6 -Macinasale elettrico. Langhirano; metallo; circa 1950.

L’attrezzo, montato su ruote, presenta nella parte superiore la tramoggia dove si inseriva il sale in blocchi e in basso lo scivolo per il sale macinato, che si raccoglieva in un sottostante contenitore ligneo (perduto) e che

poteva poi essere setacciato, per ottenere una granulometria uniforme. Il motore elettrico è collegato alle macine con una cinghia di trasmissione. Fu realizzato dalla ditta Stocchi di Langhirano, situata in Via XX Settembre e chiusa nel 1965 circa.

7 -Impianto di ventilazione. Ambito parmense; legno; circa 1920.

Realizzato interamente in legno e costituito da canalizzazioni primarie e secondarie munite di sfiati e collegate a un ventilatore a parete,rappresenta uno dei primi impianti di ventilazione, installati in un salumificio di Collecchio al fine di consentire la circolazione dell’aria nei locali per l’asciugatura e la stagionatura dei salumi.
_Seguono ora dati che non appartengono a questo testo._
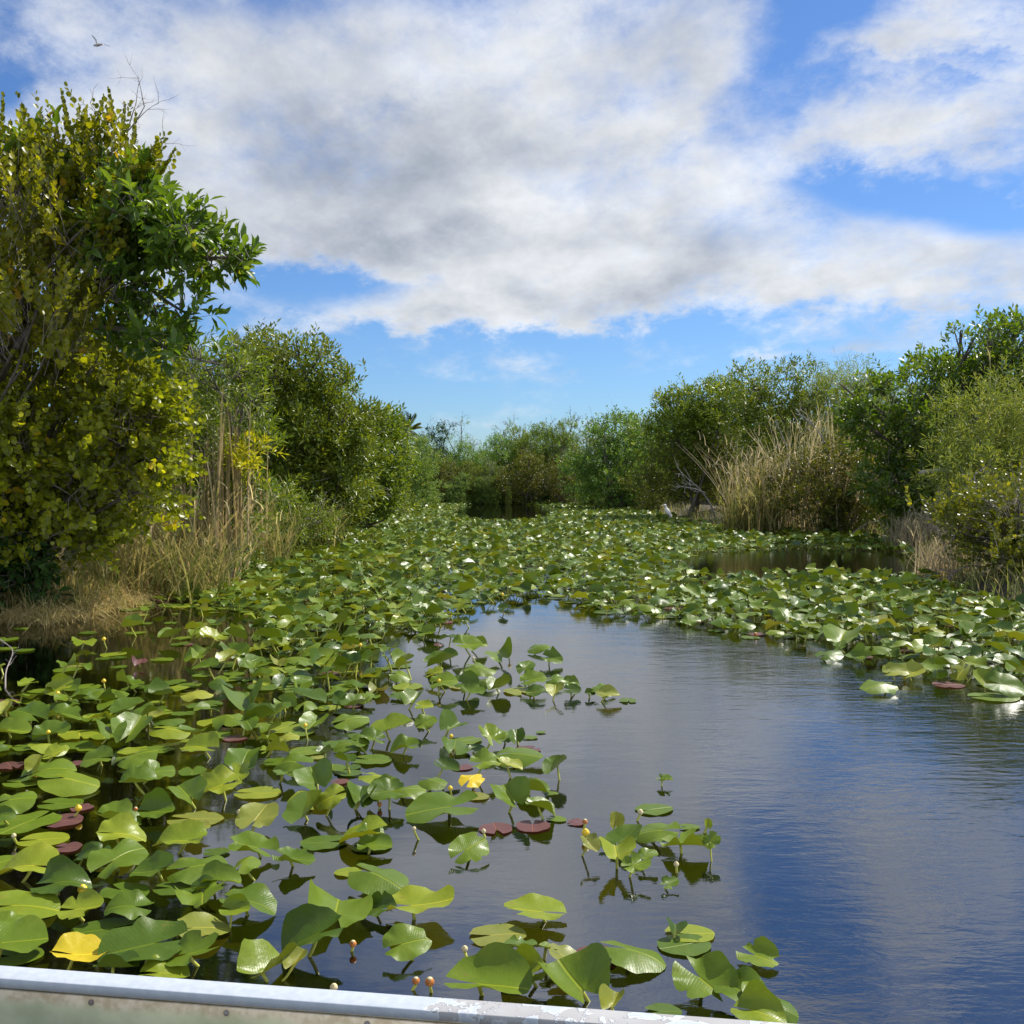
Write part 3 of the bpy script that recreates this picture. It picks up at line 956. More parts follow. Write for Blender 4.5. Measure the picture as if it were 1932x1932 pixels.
bush('willow_tree', 'light green feathery tree behind the reeds, its top against the sky', 'tree', 34.0,
     [(1425, 738, 40, 30), (1480, 735, 44, 36), (1540, 735, 40, 28), (1450, 800, 60), (1500, 700, 24, 12), (1560, 790, 50), (1385, 770, 40), (1480, 860, 60), (1405, 712, 16, 8)], 1800, 8, 0.32, 0.155, 0.052,
     M['willow'], base_px=1480, bare=10, seed=24, r0=0.07)
bush('willow_tree', 'domed yellowish green tree between the feathery tree and the dark spreading tree', 'tree', 33.0,
     [(1600, 752, 60, 50), (1640, 770, 40), (1660, 745, 30, 20), (1560, 760, 40), (1620, 830, 60), (1610, 710, 40, 16)], 2200, 9, 0.30, 0.10, 0.024,
     M['willow_gold'], base_px=1610, bare=5, seed=25, r0=0.06)
bush('willow_tree', 'light green loose tree with thin pale twigs left of the feathery one', 'tree', 37.0,
     [(1285, 772, 44, 30), (1330, 770, 40), (1270, 825, 46), (1262, 755, 22, 12), (1340, 820, 50), (1310, 800, 44), (1370, 760, 30)], 1750, 8, 0.30, 0.155, 0.058,
     M['willow'], base_px=1310, bare=16, seed=26, r0=0.06)
bush('cocoplum_bush', 'dark brownish olive bush behind the white heron', 'bush', 38.0,
     [(1255, 880, 44), (1305, 865, 50), (1355, 830, 50), (1300, 925, 44, 30), (1250, 925, 34, 24), (1390, 870, 40), (1350, 900, 46), (1380, 930, 36), (1215, 920, 26)], 2600, 10, 0.30, 0.085, 0.060,
     M['plum_far'], base_px=1310, spire=True, seed=27, r0=0.06, bare=6)
bush('cocoplum_bush', 'dark olive bush in the middle of the dry reed stand', 'bush', 26.6,
     [(1500, 900, 44), (1570, 890, 50), (1620, 920, 46), (1530, 950, 50, 36), (1600, 965, 40, 28), (1470, 935, 34), (1590, 850, 30), (1650, 955, 34)], 1700, 10, 0.28, 0.085, 0.060,
     M['plum_far'], base_px=1560, spire=True, seed=28, r0=0.05, bare=5)
bush('low_shrub', 'small fresh green shrub at the foot of the reed stand', 'shrub', 26.6,
     [(1580, 945, 22, 18), (1600, 965, 16), (1565, 970, 14)], 260, 8, 0.2, 0.09, 0.035, M['apple_leaf'], seed=29, r0=0.02)
bush('low_shrub', 'green leafy shrub at the water under the dark spreading tree', 'shrub', 23.2,
     [(1750, 985, 40, 24), (1700, 985, 30, 20), (1790, 1000, 26, 20)], 520, 8, 0.2, 0.10, 0.04, M['apple_leaf'], seed=30, r0=0.02)
bush('buttonwood_tree', 'greyish green rounded tree with pale branches standing at the pool behind the pads', 'tree', 46.0,
     [(1162, 825, 42, 34), (1120, 850, 40), (1190, 860, 50), (1220, 835, 28, 22), (1150, 900, 50), (1100, 895, 40), (1190, 925, 44, 24), (1215, 890, 30), (1140, 800, 18, 12), (1185, 805, 22, 14)], 2300, 8, 0.30, 0.15, 0.070,
     M['myrtle'], base_px=1160, bare=22, seed=31, r0=0.08, bare_r=0.011)

# ------------------------------------------------------------------ the far bank: one of each kind, then copies
FAR = {}


def proto(key, name, mat, lst, n, per, tl, ll, lw, spire=False, bare=6, up=0.35):
    """a tree of unit build: blobs in metres (x, z, r)"""
    rg = np.random.default_rng(hash(key) % 1000 if False else sum(map(ord, key)))
    bl = [(x, rg.normal(0, .5), z, r, r, r * 0.85) for x, z, r in lst]
    t = thing(name, None, 'tree', (0, 0, 0))
    cr = crown(rg, bl, n, per, tl, ll, lw, T_SMALL, 0.6, up, 0.5, 0.8, spire=spire, zmin=0.1)
    tr = Acc()
    for k in range(2):
        limbs(tr, rg, np.array([rg.normal(0, .3), 0, -0.1]), bl[k::2], 0.07, wob=0.2)
    cr.obj('crown', mat, t)
    tr.obj('trunk', M['bark'], t)
    if bare:
        bb = Acc()
        for _ in range(bare):
            b = bl[rg.integers(len(bl))]
            d = nrm(np.array([rg.normal(0, .6), rg.normal(-.2, .3), 0.9]))
            bare_twigs(bb, rg, np.array(b[:3]) + d * b[3] * 0.4, d, b[3] * rg.uniform(0.9, 1.5), 0.016, 2, 3, 0.4)
            bb.obj('bare_branch', M['dead_wood'], t)
    FAR[key] = t
    return t


DOME = [(0, 3.2, .9), (-.9, 2.7, .9), (.95, 2.6, .95), (-1.3, 1.8, 1.0), (1.4, 1.7, 1.0), (0, 2.2, 1.1), (-.7, 1.0, 1.1), (.8, .9, 1.1), (0.2, 3.9, .5), (0, .6, 1.0), (-1.2, .4, .8), (1.3, .4, .8), (-1.7, .8, .8), (1.8, .8, .8)]
TALL = [(0, 4.2, .6), (-.5, 3.5, .8), (.6, 3.3, .8), (-.2, 2.6, 1.0), (.4, 1.8, 1.1), (-.6, 1.5, 1.0), (.1, .8, 1.1), (-.9, .7, .7), (.9, .6, .8), (0, .4, .9), (.5, 4.6, .35), (1.0, 2.4, .6)]
proto('myrtle', 'myrtle_tree', M['myrtle'], DOME, 3000, 9, 0.28, 0.115, 0.055, bare=6)
proto('plum', 'cocoplum_bush', M['plum_far'], DOME, 2600, 9, 0.28, 0.11, 0.08, spire=True, bare=3)
proto('willow', 'willow_tree', M['willow'], TALL, 2900, 9, 0.28, 0.12, 0.046, bare=6)
proto('dark', 'dark_tree', M['dark_leaf'], TALL, 2300, 8, 0.26, 0.12, 0.06, bare=2)
proto('grey', 'sparse_tree', M['myrtle'], TALL, 900, 8, 0.30, 0.10, 0.04, bare=14)
USED = set()


def plant_copy(key, px, Y, top_px, wide, label, group, rz, cat='tree'):
    """top_px: the print row its top reaches"""
    top = at(px, top_px, Y)
    z0 = max(land_z(top[0], Y), 0.0)
    h = top[2] - z0
    src = FAR[key]
    o = src if key not in USED else copy_tree(src)
    USED.add(key)
    ref = 4.3 if key in ('myrtle', 'plum') else 4.8
    s = h / ref
    o.location = (float(top[0]), float(Y), z0)
    o.rotation_euler = (0, 0, rz)
    o.scale = (s * wide, s * wide, s)
    tag(o, label, cat, group)
    return o


FAR_LIST = [
    # key, x, Y, top row, wide, label
    ('dark', 832, 59, 806, 1.0, 'dark tree with a tuft of leaves right of the small palm on the far bank', None),
    ('grey', 858, 62, 800, 1.0, 'sparse grey tree with bare tips right of the dark tufted tree on the far bank', None),
    ('myrtle', 800, 57, 842, 0.9, 'grey green bush just below the small palm', None),
    ('plum', 835, 56, 862, 1.0, 'olive brown bush at the water under the dark tufted tree', None),
    ('myrtle', 872, 58, 836, 0.8, 'grey green bush left of the gap in the far trees', None),
    ('grey', 905, 62, 838, 0.9, 'low bare-twigged tree standing in the gap of the far trees', None),
    ('willow', 888, 55.5, 872, 1.0, 'green bush at the water below the gap in the far trees', None),
    ('dark', 800, 55, 895, 1.0, 'low dark bush at the end of the dark water under the palm', None),
    ('myrtle', 935, 58, 822, 0.9, 'grey green tree right of the gap in the far trees', None),
    ('grey', 950, 61, 800, 1.0, 'pale leafless topped tree rising right of the gap in the far trees', None),
    ('myrtle', 940, 55.2, 870, 1.0, 'grey green bush over the small open pool on the far bank', None),
    ('willow', 985, 58, 808, 0.9, 'light green tree in the middle of the far bank', None),
    ('plum', 1000, 54.5, 850, 1.05, 'broad brownish olive bush right of the small open pool', None),
    ('myrtle', 1030, 58, 800, 0.9, 'grey green tree between the middle tree and the rounded one on the far bank', None),
    ('myrtle', 915, 54.5, 900, 1.0, 'shaded low bush at the waterline behind the small open pool', None),
    ('willow', 1060, 57, 796, 0.8, 'fresh green tree left of the greyish rounded tree', None),
    ('plum', 1062, 53, 862, 1.0, 'brownish bush at the water left of the greyish rounded tree', None),
    ('grey', 1095, 56, 792, 0.9, 'thin tree with bare grey twigs behind the greyish rounded tree', None),
    ('dark', 1030, 53.5, 905, 0.9, 'low dark bush between two brownish bushes at the far water', None),
    ('willow', 1205, 52, 792, 0.9, 'green tree top showing behind the greyish rounded tree', None),
    ('myrtle', 1245, 50, 800, 0.9, 'grey green tree filling the bank between the rounded tree and the pale twigged one', None),
    ('myrtle', 860, 54.6, 893, 1.2, 'low grey green bush touching the water under the palm side of the far bank', None),
    ('willow', 1120, 50.5, 872, 1.0, 'low green bush at the water before the greyish rounded tree', None),
    ('myrtle', 1175, 48, 880, 1.1, 'dense low bush at the water under the greyish rounded tree', None),
    ('plum', 1235, 44, 880, 1.0, 'dark olive bush at the water between the rounded tree and the heron', None),
    ('willow', 960, 53.2, 918, 0.5, 'small bright shrub at the water edge by the small open pool', None),
]
rgf = np.random.default_rng(5)
for key, x, Y, top, wd, lab, grp in FAR_LIST:
    plant_copy(key, x, Y, top, wd, lab, grp, rgf.uniform(0, 6.28), 'bush' if key == 'plum' else 'tree')
# second row behind: only their tops show between the others
BACK = [(690, 40, 800, 'willow'), (610, 36, 720, 'willow'), (540, 33, 690, 'myrtle'), (470, 28, 690, 'willow'), (400, 25, 700, 'myrtle'), (330, 22, 700, 'willow'), (260, 20, 700, 'myrtle'), (180, 19, 650, 'plum'),
        (760, 48, 822, 'myrtle'), (1130, 66, 815, 'plum'), (1050, 70, 812, 'myrtle'), (980, 70, 820, 'plum'), (905, 72, 850, 'myrtle'), (1300, 52, 775, 'myrtle'), (1380, 48, 760, 'willow'), (1450, 46, 745, 'myrtle'),
        (1530, 44, 745, 'plum'), (1620, 42, 735, 'willow'), (1700, 38, 745, 'myrtle'), (1780, 34, 735, 'willow'), (1860, 31, 690, 'myrtle'), (1940, 28, 660, 'willow'), (2010, 24, 680, 'plum')]
for x, Y, top, key in BACK:
    plant_copy(key, x, Y, top, 1.15, 'bushy tree of the second row, only glimpsed between the trees along the water', 'second row of trees behind the banks', rgf.uniform(0, 6.28))


def palm():
    Y = 52.0
    c = at(765, 818, Y)
    base = np.array([c[0], Y, land_z(c[0], Y)])
    t = thing('palm_tree', 'small palm with drooping dark fronds above the bushes at the end of the left bank', 'palm', base)
    tr = Acc()
    tube(tr, curve_pts([base, base * .5 + c * .5 + [.1, 0, 0], c], 10), np.linspace(.16, .11, 10), 8)
    rg = np.random.default_rng(8)
    fr = Acc()
    for k in range(16):
        az = k * 2.4
        el = [1.35, 1.2, 0.9, 0.7, 0.4, 0.2][k % 6]
        L = rg.uniform(1.1, 1.5)
        d = np.array([math.cos(az) * math.cos(el), math.sin(az) * math.cos(el), math.sin(el)])
        sp = np.array([c + d * s * L + np.array([0, 0, -0.55 * (1 - el / 2) * s * s * L]) for s in np.linspace(0, 1, 14)])
        tube(fr, sp, np.linspace(.02, .005, 14), 4)
        tg = nrm(np.gradient(sp, axis=0))
        sd = nrm(np.cross(tg, [0, 0, 1]))
        for sgn in (-1, 1):
            for q in range(2):
                P = sp[2:] - tg[2:] * 0.03 * q
                D = tg[2:] * 0.8 + sd[2:] * sgn * 0.8 + np.array([0, 0, -0.35])
                LL = 0.45 * np.sin(np.linspace(0.5, 2.9, 12))
                put_leaves(fr, P, D, np.tile([0, 0, 1.0], (12, 1)) + sd[2:] * sgn * 0.3, LL, np.full(12, 0.05), T_SMALL, rg.random(12) * 0.8 + (0.2 if el < 0.3 else 0))
    finish(t, base, [(tr, 'trunk', M['bark']), (fr, 'crown', M['palm_leaf'])])


palm()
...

Le canalizzazioni

erano fissate alle travi e ai travetti del soffitto; i salumi (prosciutti, salami, coppe) erano appesi o alle travi stesse o a una sottostante orditura lignea munita di ganci.

 

8 -Affettatrice manuale Berkel. Produzione olandese; metallo

verniciato; circa 1925.

Al centro della sezione museale dedicata alla Gastronomia spicca un’affettatrice Berkel modello 7, con piede autoportante, carrello orizzontale e manovella frontale. Si tratta di un non comune esemplare

assemblato in Italia, a cura della filiale di Milano, di un modello della rinomata fabbrica per attrezzature da salumiere (affettatrici, bilance) aperta a Rotterdam nel 1898 dal macellaio Wilhelm A. Van Berkel. La macchina qui presentata proviene da una salumeria di Collecchio.

 

Bibliografia                                           

 

A. MORDACCI, La norcineria e i salumi di Parma, in M. ZANNONI (a cura di), Guida al Museo del Prosciutto e dei Salumi di Parma, Parma, Silva, 2004.